正倉院の収蔵品には、仏教儀式に用いられた仏具類も多い。紫檀金鈿柄香炉(したんきんでんのえごうろ)や聖武天皇が着用されたという七条袈裟などである。各種の香木も保存されている。なかでも注目すべきは蘭奢待(らんじゃたい)と名づけられている黄熟香(おうじゅくこう)である。調査班はその原産地がベトナムであることをつきとめて訪問し、本書にそれを報告している。西域からだけではなく南方からも文物が集まっていたのである。おそらく当時の長安には、エジプト、ペルシアをはじめ、シルクロード上の各オアシス都市から珍しいものが集まり、聖武天皇がそのあくことなき異文化への好奇心から、遣唐使に命じてそれらを入手したのであろう。ソグド人などの商人もそうした文物交流に跋扈していたに違いない。
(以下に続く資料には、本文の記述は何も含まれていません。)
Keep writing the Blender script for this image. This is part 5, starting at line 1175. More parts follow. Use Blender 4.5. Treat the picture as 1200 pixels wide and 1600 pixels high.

われわれ日本人は、なぜか西方はるかな異国になつかしさをおばえる。夕焼けの輝きに極楽浄土を幻想するからであろうか、日本人のこゝろの水脈である仏教の故郷が西方にあるからであろうか。正倉院の品々にみる西方への憧憬に、聖武天皇もまた同じ思いにあったのではないだろうかと1250年の時間を超えて思うことである。